Monday, October 08, 2007

Catching Up

This past week-plus, since last I updated, have been filled with:

Turning another year older, an important personal holiday.
Observing the other extremely important personal holiday of "Papa's Birthday".
Attending The Role of Law Schools in Fostering Commitment to Pro Bono Publico, which I believe to have been a very useful conference.

Finding out information about the new federal loan forgiveness act.

Students, take out federally-funded or federally-guaranteed loans (i.e., Stafford, GradPLUS), and then when you graduate, go to the Dept of Education website for the form(s) to consolidate everything into a *federal* direct consolidation loan. Look up your (federal) loan info here. If you already have a private consolidation loan, you may have to fill out an extra form, or otherwise affirm that the private deal isn't good enough, to re-consolidate with a federal one, and unless it has loan forgiveness, it ain't good enough.

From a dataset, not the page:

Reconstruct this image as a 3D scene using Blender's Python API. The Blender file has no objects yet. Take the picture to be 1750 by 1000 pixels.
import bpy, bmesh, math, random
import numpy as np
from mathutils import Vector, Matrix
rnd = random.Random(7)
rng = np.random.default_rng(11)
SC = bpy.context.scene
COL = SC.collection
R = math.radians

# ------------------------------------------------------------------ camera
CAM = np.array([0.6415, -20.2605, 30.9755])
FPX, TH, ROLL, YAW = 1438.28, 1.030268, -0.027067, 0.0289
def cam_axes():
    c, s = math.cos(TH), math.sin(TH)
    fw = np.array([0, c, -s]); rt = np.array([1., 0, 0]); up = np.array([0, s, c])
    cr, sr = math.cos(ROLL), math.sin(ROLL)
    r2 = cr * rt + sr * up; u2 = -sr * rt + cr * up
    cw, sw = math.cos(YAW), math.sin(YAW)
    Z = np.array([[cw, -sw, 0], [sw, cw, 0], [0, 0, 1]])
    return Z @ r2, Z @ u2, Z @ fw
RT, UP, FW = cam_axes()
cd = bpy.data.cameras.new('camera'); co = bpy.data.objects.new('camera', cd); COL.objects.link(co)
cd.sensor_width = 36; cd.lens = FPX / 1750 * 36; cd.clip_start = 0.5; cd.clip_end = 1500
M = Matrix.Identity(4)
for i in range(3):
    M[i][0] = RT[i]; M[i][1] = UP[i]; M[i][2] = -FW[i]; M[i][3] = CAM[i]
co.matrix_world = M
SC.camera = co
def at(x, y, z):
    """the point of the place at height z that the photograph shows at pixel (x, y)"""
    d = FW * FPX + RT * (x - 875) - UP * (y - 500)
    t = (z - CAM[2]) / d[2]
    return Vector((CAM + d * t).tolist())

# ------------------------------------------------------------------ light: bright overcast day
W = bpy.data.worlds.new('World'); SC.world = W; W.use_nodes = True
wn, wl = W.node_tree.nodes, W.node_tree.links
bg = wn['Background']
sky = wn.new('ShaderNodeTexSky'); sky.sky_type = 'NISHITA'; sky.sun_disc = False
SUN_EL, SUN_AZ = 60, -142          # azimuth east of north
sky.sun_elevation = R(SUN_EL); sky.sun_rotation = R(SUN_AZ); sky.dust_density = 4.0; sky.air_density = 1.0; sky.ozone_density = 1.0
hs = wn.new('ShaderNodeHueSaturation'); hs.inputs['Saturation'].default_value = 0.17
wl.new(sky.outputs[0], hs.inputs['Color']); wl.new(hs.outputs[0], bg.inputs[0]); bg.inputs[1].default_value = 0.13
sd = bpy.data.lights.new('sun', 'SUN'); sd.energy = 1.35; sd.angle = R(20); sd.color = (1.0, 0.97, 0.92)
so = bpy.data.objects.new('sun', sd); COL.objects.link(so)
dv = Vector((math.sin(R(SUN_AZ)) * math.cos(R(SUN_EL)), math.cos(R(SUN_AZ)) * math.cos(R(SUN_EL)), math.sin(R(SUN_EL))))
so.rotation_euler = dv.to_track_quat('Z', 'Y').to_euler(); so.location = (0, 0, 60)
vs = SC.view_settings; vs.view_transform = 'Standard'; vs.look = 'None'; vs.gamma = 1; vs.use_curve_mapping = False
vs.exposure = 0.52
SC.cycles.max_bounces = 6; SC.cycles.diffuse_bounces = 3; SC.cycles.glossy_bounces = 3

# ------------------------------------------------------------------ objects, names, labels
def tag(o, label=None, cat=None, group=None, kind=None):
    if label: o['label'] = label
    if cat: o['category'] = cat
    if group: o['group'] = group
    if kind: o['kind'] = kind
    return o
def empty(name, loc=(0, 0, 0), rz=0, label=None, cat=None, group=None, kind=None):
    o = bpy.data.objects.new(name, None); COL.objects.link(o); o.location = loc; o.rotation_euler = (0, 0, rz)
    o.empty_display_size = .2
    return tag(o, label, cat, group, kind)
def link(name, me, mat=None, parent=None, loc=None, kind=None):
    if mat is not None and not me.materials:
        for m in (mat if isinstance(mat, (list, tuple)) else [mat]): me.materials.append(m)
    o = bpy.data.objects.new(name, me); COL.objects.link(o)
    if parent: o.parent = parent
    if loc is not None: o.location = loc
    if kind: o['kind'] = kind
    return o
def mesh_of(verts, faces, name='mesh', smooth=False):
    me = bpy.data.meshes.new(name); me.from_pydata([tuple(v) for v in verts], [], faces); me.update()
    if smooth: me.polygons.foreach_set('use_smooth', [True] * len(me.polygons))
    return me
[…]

You may even need to use the contact number for the Dept of Ed's Ombudsman, which is 1-877-557-2575. Then, if it's not 2009 yet, sign up for Income Contingent Repayment, to keep your payments down. Payments will be based on your adjusted gross income. In 2009, sign up for Income Based Repayment, to keep your payments down even further, *and* get loan forgiveness after 25 years . If you work in public service (govt job, any 501(c)-type org) for 10 years (non-consecutive!!), from the time you sign up for IBR, you'll get loan forgiveness after the 10 years instead of 25. If you make shitloads of money, you may not want ICR or IBR, because a payment schedule based on your income may mean higher payments than the standard repayment schedule. This advice is for the rest of us. You go enjoy driving your expensive car.



There's a third-party ICR & IBR calculator here, among various other calculators and financial aid related tools.



Having the easiest walk through security at an airport, ever.
Reading Daniel Defoe's Journal of the Plague Year and wondering if a similar book using Hurricane Katrina would make sense or not.
Visting one set of friends, and missing a visit from another set of friends.